Entries with scene source code
⟨

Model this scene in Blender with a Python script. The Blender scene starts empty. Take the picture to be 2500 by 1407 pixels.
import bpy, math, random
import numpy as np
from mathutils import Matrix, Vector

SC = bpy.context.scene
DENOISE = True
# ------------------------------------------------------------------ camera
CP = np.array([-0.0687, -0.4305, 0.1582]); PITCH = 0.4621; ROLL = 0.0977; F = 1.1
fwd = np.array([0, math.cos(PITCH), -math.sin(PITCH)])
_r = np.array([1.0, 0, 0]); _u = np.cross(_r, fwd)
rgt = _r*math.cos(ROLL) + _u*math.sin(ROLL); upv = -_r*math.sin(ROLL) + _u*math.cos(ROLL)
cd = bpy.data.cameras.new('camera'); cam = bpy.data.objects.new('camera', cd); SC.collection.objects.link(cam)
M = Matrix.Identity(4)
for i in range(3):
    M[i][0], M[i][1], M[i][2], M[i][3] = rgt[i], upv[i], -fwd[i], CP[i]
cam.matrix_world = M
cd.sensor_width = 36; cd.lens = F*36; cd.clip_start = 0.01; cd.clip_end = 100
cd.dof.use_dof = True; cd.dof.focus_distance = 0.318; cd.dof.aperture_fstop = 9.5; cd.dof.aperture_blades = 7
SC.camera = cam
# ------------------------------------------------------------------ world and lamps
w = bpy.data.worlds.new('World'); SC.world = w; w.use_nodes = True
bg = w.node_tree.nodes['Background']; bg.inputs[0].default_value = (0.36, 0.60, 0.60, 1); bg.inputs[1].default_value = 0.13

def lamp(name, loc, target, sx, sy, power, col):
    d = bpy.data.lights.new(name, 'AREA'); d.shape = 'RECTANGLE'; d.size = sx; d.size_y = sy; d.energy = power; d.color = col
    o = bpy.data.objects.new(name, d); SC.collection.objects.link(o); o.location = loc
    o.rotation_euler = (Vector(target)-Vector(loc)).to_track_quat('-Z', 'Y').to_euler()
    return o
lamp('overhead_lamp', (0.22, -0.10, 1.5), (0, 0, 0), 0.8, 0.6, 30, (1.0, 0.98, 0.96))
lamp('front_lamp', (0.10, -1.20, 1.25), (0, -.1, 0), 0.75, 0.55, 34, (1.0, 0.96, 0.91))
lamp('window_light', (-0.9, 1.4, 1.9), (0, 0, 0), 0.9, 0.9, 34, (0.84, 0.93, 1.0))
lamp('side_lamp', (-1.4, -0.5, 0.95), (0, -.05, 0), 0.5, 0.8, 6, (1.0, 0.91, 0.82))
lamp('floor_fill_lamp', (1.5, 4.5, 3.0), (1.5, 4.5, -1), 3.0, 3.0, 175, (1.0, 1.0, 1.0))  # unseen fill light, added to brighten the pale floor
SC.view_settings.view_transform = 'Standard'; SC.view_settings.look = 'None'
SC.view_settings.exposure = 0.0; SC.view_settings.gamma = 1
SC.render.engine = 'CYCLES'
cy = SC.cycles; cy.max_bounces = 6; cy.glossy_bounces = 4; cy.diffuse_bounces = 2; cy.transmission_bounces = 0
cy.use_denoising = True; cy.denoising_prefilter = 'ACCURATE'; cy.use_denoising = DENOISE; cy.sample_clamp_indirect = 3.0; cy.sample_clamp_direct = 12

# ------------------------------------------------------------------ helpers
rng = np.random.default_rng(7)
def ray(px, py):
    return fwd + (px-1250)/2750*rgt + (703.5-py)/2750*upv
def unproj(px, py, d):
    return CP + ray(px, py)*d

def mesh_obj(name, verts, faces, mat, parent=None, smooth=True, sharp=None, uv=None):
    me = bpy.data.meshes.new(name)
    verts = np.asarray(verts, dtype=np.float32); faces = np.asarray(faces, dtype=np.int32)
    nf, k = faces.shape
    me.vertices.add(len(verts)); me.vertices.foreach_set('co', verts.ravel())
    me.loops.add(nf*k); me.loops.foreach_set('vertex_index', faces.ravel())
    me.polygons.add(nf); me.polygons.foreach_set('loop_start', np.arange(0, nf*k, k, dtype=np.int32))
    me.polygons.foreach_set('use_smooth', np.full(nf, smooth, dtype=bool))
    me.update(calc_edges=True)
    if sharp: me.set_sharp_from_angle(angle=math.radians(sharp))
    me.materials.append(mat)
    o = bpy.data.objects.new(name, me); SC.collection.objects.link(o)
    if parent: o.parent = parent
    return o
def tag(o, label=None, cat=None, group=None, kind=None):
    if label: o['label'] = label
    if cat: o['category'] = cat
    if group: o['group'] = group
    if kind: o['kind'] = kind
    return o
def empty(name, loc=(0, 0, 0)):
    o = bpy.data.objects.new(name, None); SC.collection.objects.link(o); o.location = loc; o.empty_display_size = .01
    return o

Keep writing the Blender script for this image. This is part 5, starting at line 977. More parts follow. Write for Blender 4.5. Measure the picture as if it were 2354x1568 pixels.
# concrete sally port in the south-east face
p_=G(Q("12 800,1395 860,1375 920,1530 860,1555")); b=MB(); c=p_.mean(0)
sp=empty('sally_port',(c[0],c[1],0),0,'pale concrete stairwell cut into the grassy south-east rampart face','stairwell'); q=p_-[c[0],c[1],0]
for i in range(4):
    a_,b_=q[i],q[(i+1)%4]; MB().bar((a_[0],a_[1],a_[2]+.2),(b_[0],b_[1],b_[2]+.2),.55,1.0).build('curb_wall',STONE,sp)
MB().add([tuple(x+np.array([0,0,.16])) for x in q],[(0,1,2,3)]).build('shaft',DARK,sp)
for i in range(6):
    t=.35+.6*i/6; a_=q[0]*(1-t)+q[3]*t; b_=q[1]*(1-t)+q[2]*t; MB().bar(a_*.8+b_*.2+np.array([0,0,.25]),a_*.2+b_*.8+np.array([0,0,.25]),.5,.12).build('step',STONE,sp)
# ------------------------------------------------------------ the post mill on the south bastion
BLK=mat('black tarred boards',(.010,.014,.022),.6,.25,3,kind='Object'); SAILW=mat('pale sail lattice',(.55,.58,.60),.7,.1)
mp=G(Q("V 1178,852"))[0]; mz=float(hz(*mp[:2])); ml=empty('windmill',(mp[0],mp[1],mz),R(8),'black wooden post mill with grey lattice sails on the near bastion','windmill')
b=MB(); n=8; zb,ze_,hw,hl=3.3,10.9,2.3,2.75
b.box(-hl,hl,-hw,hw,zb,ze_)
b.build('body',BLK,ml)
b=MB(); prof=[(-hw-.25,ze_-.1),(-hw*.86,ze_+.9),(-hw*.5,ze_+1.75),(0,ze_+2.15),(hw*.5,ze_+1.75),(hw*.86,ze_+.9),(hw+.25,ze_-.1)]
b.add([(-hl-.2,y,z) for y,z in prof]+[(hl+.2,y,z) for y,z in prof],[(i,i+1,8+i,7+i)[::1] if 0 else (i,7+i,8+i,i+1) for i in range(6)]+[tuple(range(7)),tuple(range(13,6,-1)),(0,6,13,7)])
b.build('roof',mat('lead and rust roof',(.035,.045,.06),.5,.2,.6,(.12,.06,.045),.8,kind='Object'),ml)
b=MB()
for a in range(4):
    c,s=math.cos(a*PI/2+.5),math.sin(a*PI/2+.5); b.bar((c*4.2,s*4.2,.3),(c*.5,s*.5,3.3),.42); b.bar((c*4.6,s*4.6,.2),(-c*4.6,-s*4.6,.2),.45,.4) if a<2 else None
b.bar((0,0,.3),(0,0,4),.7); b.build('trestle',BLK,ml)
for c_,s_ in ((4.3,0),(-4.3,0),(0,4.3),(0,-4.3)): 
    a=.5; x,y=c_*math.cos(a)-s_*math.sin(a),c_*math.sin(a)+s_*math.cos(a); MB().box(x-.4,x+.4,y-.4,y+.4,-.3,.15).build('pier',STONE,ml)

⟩

Each line of the material should be duplicated exactly, please.

▶ _WORKED SOLUTION_
Model this scene in Blender with a Python script. The Blender scene starts empty. Take the picture to be 2500 by 1407 pixels.
import bpy, math, random
import numpy as np
from mathutils import Matrix, Vector

SC = bpy.context.scene
DENOISE = True
# ------------------------------------------------------------------ camera
CP = np.array([-0.0687, -0.4305, 0.1582]); PITCH = 0.4621; ROLL = 0.0977; F = 1.1
fwd = np.array([0, math.cos(PITCH), -math.sin(PITCH)])
_r = np.array([1.0, 0, 0]); _u = np.cross(_r, fwd)
rgt = _r*math.cos(ROLL) + _u*math.sin(ROLL); upv = -_r*math.sin(ROLL) + _u*math.cos(ROLL)
cd = bpy.data.cameras.new('camera'); cam = bpy.data.objects.new('camera', cd); SC.collection.objects.link(cam)
M = Matrix.Identity(4)
for i in range(3):
    M[i][0], M[i][1], M[i][2], M[i][3] = rgt[i], upv[i], -fwd[i], CP[i]
cam.matrix_world = M
cd.sensor_width = 36; cd.lens = F*36; cd.clip_start = 0.01; cd.clip_end = 100
cd.dof.use_dof = True; cd.dof.focus_distance = 0.318; cd.dof.aperture_fstop = 9.5; cd.dof.aperture_blades = 7
SC.camera = cam
# ------------------------------------------------------------------ world and lamps
w = bpy.data.worlds.new('World'); SC.world = w; w.use_nodes = True
bg = w.node_tree.nodes['Background']; bg.inputs[0].default_value = (0.36, 0.60, 0.60, 1); bg.inputs[1].default_value = 0.13

def lamp(name, loc, target, sx, sy, power, col):
    d = bpy.data.lights.new(name, 'AREA'); d.shape = 'RECTANGLE'; d.size = sx; d.size_y = sy; d.energy = power; d.color = col
    o = bpy.data.objects.new(name, d); SC.collection.objects.link(o); o.location = loc
    o.rotation_euler = (Vector(target)-Vector(loc)).to_track_quat('-Z', 'Y').to_euler()
    return o
lamp('overhead_lamp', (0.22, -0.10, 1.5), (0, 0, 0), 0.8, 0.6, 30, (1.0, 0.98, 0.96))
lamp('front_lamp', (0.10, -1.20, 1.25), (0, -.1, 0), 0.75, 0.55, 34, (1.0, 0.96, 0.91))
lamp('window_light', (-0.9, 1.4, 1.9), (0, 0, 0), 0.9, 0.9, 34, (0.84, 0.93, 1.0))
lamp('side_lamp', (-1.4, -0.5, 0.95), (0, -.05, 0), 0.5, 0.8, 6, (1.0, 0.91, 0.82))
lamp('floor_fill_lamp', (1.5, 4.5, 3.0), (1.5, 4.5, -1), 3.0, 3.0, 175, (1.0, 1.0, 1.0))  # unseen fill light, added to brighten the pale floor
SC.view_settings.view_transform = 'Standard'; SC.view_settings.look = 'None'
SC.view_settings.exposure = 0.0; SC.view_settings.gamma = 1
SC.render.engine = 'CYCLES'
cy = SC.cycles; cy.max_bounces = 6; cy.glossy_bounces = 4; cy.diffuse_bounces = 2; cy.transmission_bounces = 0
cy.use_denoising = True; cy.denoising_prefilter = 'ACCURATE'; cy.use_denoising = DENOISE; cy.sample_clamp_indirect = 3.0; cy.sample_clamp_direct = 12

# ------------------------------------------------------------------ helpers
rng = np.random.default_rng(7)
def ray(px, py):
    return fwd + (px-1250)/2750*rgt + (703.5-py)/2750*upv
def unproj(px, py, d):
    return CP + ray(px, py)*d

def mesh_obj(name, verts, faces, mat, parent=None, smooth=True, sharp=None, uv=None):
    me = bpy.data.meshes.new(name)
    verts = np.asarray(verts, dtype=np.float32); faces = np.asarray(faces, dtype=np.int32)
    nf, k = faces.shape
    me.vertices.add(len(verts)); me.vertices.foreach_set('co', verts.ravel())
    me.loops.add(nf*k); me.loops.foreach_set('vertex_index', faces.ravel())
    me.polygons.add(nf); me.polygons.foreach_set('loop_start', np.arange(0, nf*k, k, dtype=np.int32))
    me.polygons.foreach_set('use_smooth', np.full(nf, smooth, dtype=bool))
    me.update(calc_edges=True)
    if sharp: me.set_sharp_from_angle(angle=math.radians(sharp))
    me.materials.append(mat)
    o = bpy.data.objects.new(name, me); SC.collection.objects.link(o)
    if parent: o.parent = parent
    return o
def tag(o, label=None, cat=None, group=None, kind=None):
    if label: o['label'] = label
    if cat: o['category'] = cat
    if group: o['group'] = group
    if kind: o['kind'] = kind
    return o
def empty(name, loc=(0, 0, 0)):
    o = bpy.data.objects.new(name, None); SC.collection.objects.link(o); o.location = loc; o.empty_display_size = .01
    return o

Keep writing the Blender script for this image. This is part 5, starting at line 977. More parts follow. Write for Blender 4.5. Measure the picture as if it were 2354x1568 pixels.
# concrete sally port in the south-east face
p_=G(Q("12 800,1395 860,1375 920,1530 860,1555")); b=MB(); c=p_.mean(0)
sp=empty('sally_port',(c[0],c[1],0),0,'pale concrete stairwell cut into the grassy south-east rampart face','stairwell'); q=p_-[c[0],c[1],0]
for i in range(4):
    a_,b_=q[i],q[(i+1)%4]; MB().bar((a_[0],a_[1],a_[2]+.2),(b_[0],b_[1],b_[2]+.2),.55,1.0).build('curb_wall',STONE,sp)
MB().add([tuple(x+np.array([0,0,.16])) for x in q],[(0,1,2,3)]).build('shaft',DARK,sp)
for i in range(6):
    t=.35+.6*i/6; a_=q[0]*(1-t)+q[3]*t; b_=q[1]*(1-t)+q[2]*t; MB().bar(a_*.8+b_*.2+np.array([0,0,.25]),a_*.2+b_*.8+np.array([0,0,.25]),.5,.12).build('step',STONE,sp)
# ------------------------------------------------------------ the post mill on the south bastion
BLK=mat('black tarred boards',(.010,.014,.022),.6,.25,3,kind='Object'); SAILW=mat('pale sail lattice',(.55,.58,.60),.7,.1)
mp=G(Q("V 1178,852"))[0]; mz=float(hz(*mp[:2])); ml=empty('windmill',(mp[0],mp[1],mz),R(8),'black wooden post mill with grey lattice sails on the near bastion','windmill')
b=MB(); n=8; zb,ze_,hw,hl=3.3,10.9,2.3,2.75
b.box(-hl,hl,-hw,hw,zb,ze_)
b.build('body',BLK,ml)
b=MB(); prof=[(-hw-.25,ze_-.1),(-hw*.86,ze_+.9),(-hw*.5,ze_+1.75),(0,ze_+2.15),(hw*.5,ze_+1.75),(hw*.86,ze_+.9),(hw+.25,ze_-.1)]
b.add([(-hl-.2,y,z) for y,z in prof]+[(hl+.2,y,z) for y,z in prof],[(i,i+1,8+i,7+i)[::1] if 0 else (i,7+i,8+i,i+1) for i in range(6)]+[tuple(range(7)),tuple(range(13,6,-1)),(0,6,13,7)])
b.build('roof',mat('lead and rust roof',(.035,.045,.06),.5,.2,.6,(.12,.06,.045),.8,kind='Object'),ml)
b=MB()
for a in range(4):
    c,s=math.cos(a*PI/2+.5),math.sin(a*PI/2+.5); b.bar((c*4.2,s*4.2,.3),(c*.5,s*.5,3.3),.42); b.bar((c*4.6,s*4.6,.2),(-c*4.6,-s*4.6,.2),.45,.4) if a<2 else None
b.bar((0,0,.3),(0,0,4),.7); b.build('trestle',BLK,ml)
for c_,s_ in ((4.3,0),(-4.3,0),(0,4.3),(0,-4.3)): 
    a=.5; x,y=c_*math.cos(a)-s_*math.sin(a),c_*math.sin(a)+s_*math.cos(a); MB().box(x-.4,x+.4,y-.4,y+.4,-.3,.15).build('pier',STONE,ml)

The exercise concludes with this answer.